Corriere della Sera (Milano)

Un Pan’Cot in Galleria

Dopo i lavori di restyling lo storico bar Camparino riapre con nuove sale e piatti firmati Davide Oldani

- Roberta Schira

Ma come si mangia, e come si beve, al Camparino in Galleria, riaperto al pubblico da qualche giorno dopo i lavori di restauro? In nome dei milanesi curiosi, siamo andati a provarlo e a farci raccontare le novità di un luogo che fa parte della storia cittadina fin dal 1915. La logica del Gruppo Campari, proprietar­io, è la stessa che 104 anni ispirò il fondatore Gaspare Campari: investire sui migliori artigiani ed esaltare dettagli d’epoca Art Nouveau. Il locale si presenta con veste nuova e nuovi spazi, come il seminterra­to e la splendente Sala Spiritello, e ha aggiunto l’offerta di cucina al pianterren­o, al bar detto «di passo» (non c’era mai stata). La parte innovativa della riapertura è il concetto del «pairing», arte di abbinare una bevanda a un piatto cercando armonia o contrasto sul palato. «Sono orgoglioso di vivere la rinascita di un locale che rimane il simbolo della Galleria e dell’aperitivo milanese», dice Tommaso Cecca, ex Cafè Trussardi, ora responsabi­le del Camparino in qualità di direttore e bar manager. «L’happy hour è giunto al capolinea. Milano ha vinto la sfida europea nel bere e nel mangiare di qualità, ma finora i due campi erano rimasti separati. La scommessa di Camparino è creare il matrimonio perfetto tra la grande cucina italiana, interpreta­ta da Davide Oldani, e l’alta mixologia.
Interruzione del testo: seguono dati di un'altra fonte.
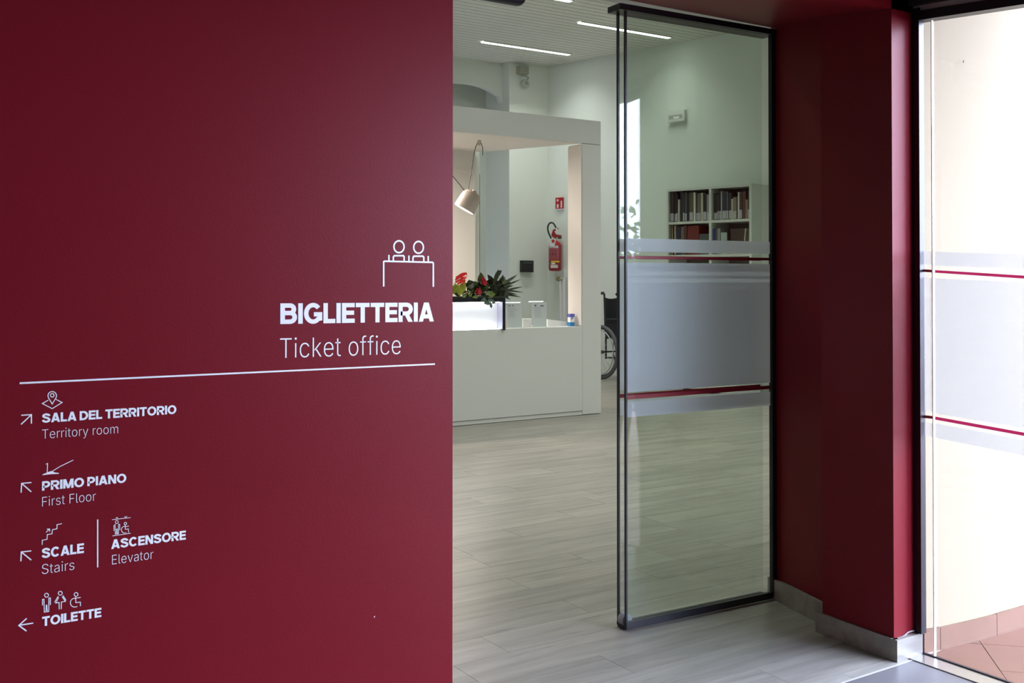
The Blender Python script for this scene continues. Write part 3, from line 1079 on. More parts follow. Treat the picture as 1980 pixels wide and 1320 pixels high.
# pendant lamp ---------------------------------------------------------
yp = 9.9
hk = aty(926.5, 274, yp)
topp = aty(902, 369, yp)
pen = thing('pendant_lamp', 'grey-cream drum pendant lamp hanging from a looped black cord', 'lamp', (topp.x, yp, topp.z))
M_shade = mat('lamp_shade_paint', (0.52, 0.45, 0.40), 0.45)
cen = aty(905, 391, yp)
ax = (aty(898, 405, yp) - aty(913, 378, yp)).normalized()
ax = (V((math.cos(YAW), -math.sin(YAW), 0)) * -.49 + V((0, 0, -.87)) + V((-math.sin(YAW), -math.cos(YAW), 0)) * .03).normalized()
R = 0.118
sh = MB().lathe(cen - ax * 0.135, ax, [(0, 0.02), (0.004, 0.06), (0.018, 0.088), (0.05, 0.108), (0.10, R), (0.225, R * 1.05), (0.225, R * 0.97), (0.20, R * 0.95)], 32)
obj('lamp_shade', sh, M_shade, pen, smooth=True)
em = mat('lamp_diffuser', (1, 0.95, 0.88), 0.5, emit=((1.0, 0.93, 0.84), 5.0))
obj('diffuser', MB().cyl(cen + ax * 0.082, cen + ax * 0.0905, R * 0.96, n=32), em, pen, 'glowing white opening of the shade')
cz_ = atz(926.5, 274, cz0 + 0.06)
hook = aty(926.5, 268, yp)
cord = MB()
def arc(pts, n=6):
    out = []
    for a, b_ in zip(pts, pts[1:]):
        out += [V(a).lerp(V(b_), i / n) for i in range(n)]
    return out + [V(pts[-1])]
cp = [aty(u, v, yp) for u, v in ((905, 369), (911, 335), (916, 300), (919, 286), (923, 277), (927, 273), (931, 278), (933.5, 287), (933, 300))]
cord.tube(cp, 0.0045, 6)
cp2 = [aty(u, v, yp) for u, v in ((899, 370), (893, 362), (885, 352), (876, 341), (860, 326), (840, 305))]
cord.tube(cp2, 0.0045, 6)
obj('cord', cord, mat('cord_grey', (0.05, 0.05, 0.045), 0.6), pen)
zc_h = kz0 + (cz1 - kz0) * (yp - YK) / (ykb - YK)
obj('ceiling_hook', MB().cyl(V((hook.x, yp, zc_h - 0.06)), V((hook.x, yp, zc_h)), 0.014, 0.024, 10), M_shade, pen)
obj('socket_cap', MB().cyl(cen - ax * 0.15, cen - ax * 0.12, 0.022, 0.024, 12), M_shade, pen)
wl_ = area('pendant_light', cen + ax * 0.12, (0, 0, 0), 0.18, 0.18, 14, (1.0, 0.86, 0.72))
wl_.rotation_euler = ax.to_track_quat('-Z', 'Y').to_euler()
area('kiosk_fill', (4.9, 10.4, cz0 - 0.08), (0, 0, 0), 1.6, 0.06, 85, (1.0, 0.86, 0.74))  # unseen warm light added to brighten the kiosk interior

# lit display box on the counter --------------------------------------
bx1 = aty(977.3, 600, YK - 0.03).x
bz1 = (aty(890, 575, YK).z + aty(970, 577, YK).z) / 2
bxi = aty(972.5, 600, YK - 0.03).x
box = thing('display_box', 'black-edged display box glowing white inside, on the reception counter', 'display box', (5.0, YK, zc))
bl = 3.6
yb0, yb1 = YK - 0.03, YK + 0.26
tk = 0.042
obj('top_panel', MB().box(bl, bx1, yb0, yb1, bz1 - tk, bz1), M_black, box)
obj('side_panel', MB().box(bxi, bx1, yb0, yb1, zc - 0.012, bz1 - tk), M_black, box)
lit = mat('backlit_panel', (0.85, 0.87, 0.9), 0.6)
obj('back_panel', MB().box(bl, bxi, yb0 + 0.11, yb0 + 0.12, zc + 0.001, bz1 - tk), lit, box, 'white back of the lit box')
obj('inner_side', MB().box(bxi - 0.004, bxi - 0.0005, yb0 + 0.004, yb0 + 0.11, zc + 0.001, bz1 - tk), mat('inner_white', (0.5, 0.5, 0.62), 0.5), box)
led = mat('led_strip', (1, 1, 1), 0.5, emit=((0.93, 0.95, 1.0), 14.0))
obj('led_strip', MB().box(bl, bxi - 0.02, yb0 + 0.03, yb0 + 0.045, bz1 - tk - 0.008, bz1 - tk - 0.001), led, box, 'glowing strip along the top')
obj('led_strip', MB().box(bl, bxi - 0.02, yb0 + 0.03, yb0 + 0.045, zc + 0.002, zc + 0.008), led, box, 'glowing strip along the bottom')

# bouquet --------------------------------------------------------------
yf = YK + 0.10
bq = thing('flower_bouquet', 'bouquet with dark foliage, red roses, yellow-green lilies and a red bow', 'bouquet', (5.5, yf, bz1))
M_l1 = mat('dark_leaf', (0.025, 0.035, 0.014), 0.4, vary=(30, 0.5))
M_l2 = mat('mid_leaf', (0.07, 0.10, 0.025), 0.4, vary=(30, 0.4))
M_l3 = mat('eucalyptus_leaf', (0.10, 0.15, 0.12), 0.5)
M_ros = mat('rose_petal', (0.45, 0.012, 0.03), 0.5)
M_lil = mat('lily_petal', (0.42, 0.46, 0.05), 0.45)
M_rib = mat('red_ribbon', (0.75, 0.03, 0.03), 0.25)
rb = random.Random(21)


def leafshape(mb, base, d, l, w, nrm=None, fold=0.12, nseg=6, pw=0.8):
    d = V(d).normalized()
    s = (d.cross(V(nrm) if nrm else V((rb.uniform(-.4, .4), -1, rb.uniform(-.4, .4))))).normalized()
    n_ = s.cross(d).normalized()
    Lp, Rp, Cp = [], [], []
    for i in range(nseg + 1):
        f = i / nseg
        ww = w * math.sin(PI * min(1, max(0, f)) ** pw) / 2 + 0.0004
        c = V(base) + d * l * f - n_ * (l * 0.15 * f * f)
        Cp.append(mb.b.verts.new(c + n_ * 0))
        Lp.append(mb.b.verts.new(c + s * ww + n_ * ww * fold * 2))
        Rp.append(mb.b.verts.new(c - s * ww + n_ * ww * fold * 2))
    for i in range(nseg):
        mb.b.faces.new([Cp[i], Cp[i + 1], Lp[i + 1], Lp[i]])
        mb.b.faces.new([Cp[i + 1], Cp[i], Rp[i], Rp[i + 1]])


def fpx(u, v, dy=0.0): return aty(u, v, yf + dy)
# broad dark leaves (u, v of base -> tip, width in px)
dark = [((938, 552), (925, 540), 10), ((928, 545), (931, 527), 12), ((952, 556), (947, 532), 14), ((955, 545), (966, 521), 0), ((960, 556), (975, 534), 13),
        ((965, 560), (952, 538), 13), ((918, 562), (908, 540), 12), ((912, 570), (905, 552), 12), ((925, 572), (915, 552), 12), ((940, 570), (933, 552), 12),
        ((948, 572), (958, 552), 13), ((960, 575), (972, 556), 13), ((968, 572), (984, 552), 12), ((975, 575), (985, 562), 10), ((920, 555), (932, 541), 12),
        ((908, 568), (918, 575), 8), ((935, 578), (945, 568), 9), ((890, 574), (880, 566), 8), ((900, 572), (912, 578), 8), ((955, 578), (975, 577), 9),
        ((970, 560), (988, 545), 10), ((944, 562), (935, 548), 12), ((904, 556), (915, 545), 12), ((965, 575), (978, 582), 7), ((972, 550), (978, 534), 9),
        ((930, 560), (918, 545), 13), ((950, 565), (962, 548), 13), ((910, 560), (898, 553), 10)]
for q in range(46):
    a_ = (rb.uniform(898, 978), rb.uniform(548, 576))
    an = rb.uniform(-PI, 0.3)
    dark.append((a_, (a_[0] + 15 * math.cos(an), a_[1] + 12 * math.sin(an)), rb.uniform(7, 11)))
for (u0, v0), (u1, v1), w in dark:
    p0, p1 = fpx(u0, v0, rb.uniform(-.09, .08)), fpx(u1, v1, rb.uniform(-.11, .08))
    if w == 0:
        w = 9
    mb = MB()
    leafshape(mb, p0, p1 - p0, (p1 - p0).length, w * 0.0055 * 1.25)
    obj('leaf', mb, M_l1 if rb.random() < .72 else M_l2, bq)
# rounded leaf on its stalk
mb = MB()
leafshape(mb, fpx(957, 533), fpx(974, 521) - fpx(957, 533), 0.115, 0.055, pw=0.7)
obj('leaf', mb, M_l1, bq)
obj('stem', MB().tube([fpx(950, 556), fpx(954, 543), fpx(957, 533)], 0.004, 6), M_l1, bq)
# light green leaves at the front
for (a_, b_, w) in (((940, 566), (957, 569), 9), ((944, 575), (956, 568), 7), ((924, 573), (916, 574), 6), ((893, 573), (901, 571), 6), ((906, 573), (913, 568), 5)):
    p0, p1 = fpx(*a_, -.13), fpx(*b_, -.15)
    mb = MB()
    leafshape(mb, p0, p1 - p0, (p1 - p0).length * 1.15, w * 0.0062)
    obj('leaf', mb, mat('light_leaf', (0.16, 0.22, 0.05), 0.45), bq, 'light green leaf')
# spiky fern blades
for (a_, b_) in (((962, 553), (1007, 528)), ((972, 548), (1000, 531)), ((968, 556), (1012, 538)), ((975, 562), (1017, 552)), ((972, 561), (1016, 564)), ((974, 566), (1006, 568)),
                 ((975, 569), (1012, 573)), ((968, 570), (990, 579)), ((962, 562), (990, 541)), ((970, 551), (1003, 532)), ((975, 557), (995, 551)), ((970, 565), (998, 567)), ((972, 556), (1000, 543)), ((968, 572), (980, 583))):
    p0, p1 = fpx(*a_, rb.uniform(-.06, .04)), fpx(*b_, rb.uniform(-.08, .05))
    mb = MB()
    leafshape(mb, p0, p1 - p0, (p1 - p0).length, 0.022, nrm=(0, -1, 0.2), pw=0.6)
    obj('blade_leaf', mb, M_l1, bq)
# eucalyptus sprig hanging over the edge
for (u, v) in ((930, 579), (936, 578), (941, 582), (945, 585), (948, 588), (940, 586), (936, 583), (951, 584), (944, 578), (933, 577), (947, 581)):
    c = fpx(u, v, -.16)
    mb = MB()
    leafshape(mb, c, V((rb.uniform(-.3, 1), -.2, rb.uniform(-1, .1))), 0.045, 0.035, nrm=(0, -1, .1), pw=.7)
    obj('leaf', mb, M_l3, bq, 'grey-green eucalyptus leaf')


def rose(u, v, r, m, dy=-.12):
    c = fpx(u, v, dy)
    mb = MB()
    mb.ball(c, r * .45, seg=10)
    for k in range(15):
        lay = k // 5
        a = k * 2.4
        rr = r * (.35 + .22 * lay)
        cen_ = c + V((math.cos(a) * rr * .6, -r * .25 + lay * r * .1, math.sin(a) * rr * .6))
        d = V((math.cos(a), -.6 + .25 * lay, math.sin(a))).normalized()
        s = V((-math.sin(a), 0, math.cos(a)))
        q = []
        for i in range(7):
            b_ = -1 + 2 * i / 6
            q.append(cen_ + s * b_ * r * .42 + d * r * (.42 * math.cos(b_ * 1.3)))
        mb.poly(q + [cen_ + s * r * .25 - d * r * .2, cen_ - s * r * .25 - d * r * .2])
    return obj('rose', mb, m, bq, smooth=False)


rose(925, 564, 0.048, M_ros)
rose(936, 546, 0.044, M_ros, -.08)
rose(934, 540, 0.03, M_ros, -.06)
for nm_, petals in (('lily', [((882, 566), (880, 548), 14), ((882, 566), (888, 552), 14), ((884, 566), (896, 562), 11), ((880, 566), (872, 552), 14)]),
                    ('lily', [((889, 566), (900, 543), 12), ((889, 560), (892, 548), 10)])):
    mb = MB()
    for a_, b_, w in petals:
        p0, p1 = fpx(*a_, -.12), fpx(*b_, -.17)
        leafshape(mb, p0, p1 - p0, (p1 - p0).length, w * .0062, nrm=(0, -1, 0), fold=.25, nseg=8)
    obj(nm_, mb, M_lil, bq, smooth=True)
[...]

Il Bar di Passo, metropolit­ano e dinamico, lavora con i classici, mentre Spiritello, al piano rialzato, propone anche cocktail signature: chi viene si prende il tempo per una vera esperienza».

Ma ci voleva un’idea forte, ed è venuta allo chef Oldani: si chiama Pan’Cot. Nulla da stupirsi: era stato proprio lo chef del D’O di Cornaredo a nobilitare la cipolla, due lustri fa; dopo la sua alchimia, si caramella e diventa piatto di alta cucina. «Non ho fatto nulla di strano, per il Camparino», dice Oldani, modesto. «Ho solo ripreso in mano le mie radici milanesi. La generazion­e di mia madre ammorbidiv­a il pane nell’acqua o nel latte, poi lo metteva sulla stufa ad arrostire». Ed è ciò che Oldani ha fatto al Camparino: creare una serie di basi lievitate da 30 o 50 grammi, leggerment­e croccanti su un lato, come fogli bianchi da «disegnare» con ingredient­i dolci o salati. Oppure i grandi classici reinterpre­tati, come il risotto alla milanese sotto forma di crema o la cacio e pepe. A ogni Pan’Cot corrispond­e il suo cocktail. Esempio di un pairing perfetto? Quello con il bruscitt, sorta di ragù lombardo con retrogusto speziato, dove domina la noce moscata, abbinato a un classico Americano. Le cucine e i laboratori di pasticceri­a occupano il seminterra­to, tutto viene prodotto internamen­te. Nei tre piani (sono anche previsti corsi per bartender, nella nuova Sala Gaspare Campari) lavorano oltre 40 persone. Camparino resta aperto 362 giorni all’anno.